In dem Film gibt es noch eine weitere fantastische Möglichkeit: Zeitreisen. Werden die eines Tages möglich sein?
Wir wissen nicht, ob es möglich ist, in die Vergangenheit zu reisen. Es gibt jedoch viele Hinweise, dass das nach den Gesetzen der Physik verboten ist. Doch bislang verstehen wir die Physik noch nicht gut genug. Ich bin mir ziemlich sicher, dass die eine Antwort auf die Frage nach Zeitreisen mit etwas zusammenhängt, was wir Quantengravitation nennen. So bezeichnen wir eine Vereinheitlichung der Theorien der Quantenphysik, die sich um Vorgänge in kleinen Maßstäben wie Atomen kümmert, und der Allgemeinen Relativität, wo es um Gravitation und die Beziehung von Zeit und Raum in den Größenordnungen des Kosmos geht. Diese beiden Theorien zusammenzubringen, ist die größte Herausforderung der Physik in dieser Zeit. Wenn uns das gelingt, werden wir genauer wissen, was zu Beginn des Universums geschah, was in Schwarzen Löchern vor sich geht und ob wir in der Zeit zurückreisen können.

Theoretiker arbeiten seit Jahrzehnten an einer vereinheitlichenden Theorie. Wann wird es gelingen, den Knoten zu zerschlagen?
Ich denke, das wird noch Jahrzehnte dauern. Aber die Fortschritte sind groß. Ich denke an die Stringtheorie oder die M-Theorie, die aus der Stringtheorie kommt, oder die Loop-Quantengravitation. Ich glaube, dass ich es noch erleben könnte, wenn eine Antwort auf diese große Frage gefunden wird. Gut, ich bin schon 74, dann müsste ich eben 100 werden. Aber die nächsten 30 Jahre, das ist schon ein realistischer Zeitraum.

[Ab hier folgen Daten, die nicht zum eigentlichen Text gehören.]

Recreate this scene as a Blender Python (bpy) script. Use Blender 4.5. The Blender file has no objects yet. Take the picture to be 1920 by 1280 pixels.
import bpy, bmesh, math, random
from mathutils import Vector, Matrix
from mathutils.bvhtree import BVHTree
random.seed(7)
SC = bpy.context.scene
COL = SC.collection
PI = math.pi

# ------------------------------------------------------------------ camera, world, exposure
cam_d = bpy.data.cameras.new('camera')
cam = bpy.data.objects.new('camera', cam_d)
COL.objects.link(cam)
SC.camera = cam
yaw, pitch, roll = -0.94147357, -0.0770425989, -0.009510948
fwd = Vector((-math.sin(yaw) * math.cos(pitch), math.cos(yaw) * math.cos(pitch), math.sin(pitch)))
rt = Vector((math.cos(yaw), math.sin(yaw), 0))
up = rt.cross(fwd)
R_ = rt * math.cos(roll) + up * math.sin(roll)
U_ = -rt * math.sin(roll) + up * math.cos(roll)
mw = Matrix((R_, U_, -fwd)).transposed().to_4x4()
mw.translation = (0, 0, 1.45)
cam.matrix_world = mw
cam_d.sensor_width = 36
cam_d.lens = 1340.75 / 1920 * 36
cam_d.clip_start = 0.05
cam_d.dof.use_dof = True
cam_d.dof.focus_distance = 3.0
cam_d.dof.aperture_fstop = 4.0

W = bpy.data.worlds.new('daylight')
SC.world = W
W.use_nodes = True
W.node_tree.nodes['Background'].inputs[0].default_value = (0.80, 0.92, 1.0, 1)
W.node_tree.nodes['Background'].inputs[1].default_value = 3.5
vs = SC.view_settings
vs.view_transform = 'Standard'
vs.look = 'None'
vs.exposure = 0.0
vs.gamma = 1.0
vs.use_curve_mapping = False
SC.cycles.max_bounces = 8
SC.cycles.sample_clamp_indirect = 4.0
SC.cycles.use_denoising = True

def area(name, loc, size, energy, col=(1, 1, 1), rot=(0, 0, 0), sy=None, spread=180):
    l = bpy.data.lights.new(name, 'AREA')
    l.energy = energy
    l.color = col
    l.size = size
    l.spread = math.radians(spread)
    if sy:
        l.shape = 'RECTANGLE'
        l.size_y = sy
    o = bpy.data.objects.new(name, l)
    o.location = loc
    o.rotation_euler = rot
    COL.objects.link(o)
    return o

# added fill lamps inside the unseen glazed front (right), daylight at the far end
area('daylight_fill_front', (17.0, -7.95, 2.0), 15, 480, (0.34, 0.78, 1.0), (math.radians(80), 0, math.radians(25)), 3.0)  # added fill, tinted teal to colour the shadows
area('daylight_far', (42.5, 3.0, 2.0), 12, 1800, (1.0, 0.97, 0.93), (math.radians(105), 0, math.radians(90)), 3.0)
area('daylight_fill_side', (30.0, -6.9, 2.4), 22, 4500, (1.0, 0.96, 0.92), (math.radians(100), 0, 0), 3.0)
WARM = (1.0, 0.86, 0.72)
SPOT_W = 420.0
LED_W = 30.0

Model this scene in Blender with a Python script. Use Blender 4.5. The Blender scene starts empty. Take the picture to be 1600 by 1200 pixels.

Falls sich dann herausstellt, dass Reisen in die Vergangenheit möglich sind, würden Sie das machen wollen?
Ich weiß nicht, ich muss da sehr genau überlegen. Ich würde gern in den Weltraum reisen, aber in die Vergangenheit, nun da bin ich vorsichtig.

Warum?
Ich müsste erst mal besser verstehen, was die physikalischen Gesetze über Zeitreisen bedeuten. Sie kennen doch die Gedankenspiele, dass es möglich wäre, seinen Großvater umzubringen, lange bevor man selbst geboren wird. Ich will das erst genauer kapieren, bevor ich mich auf die Reise mache.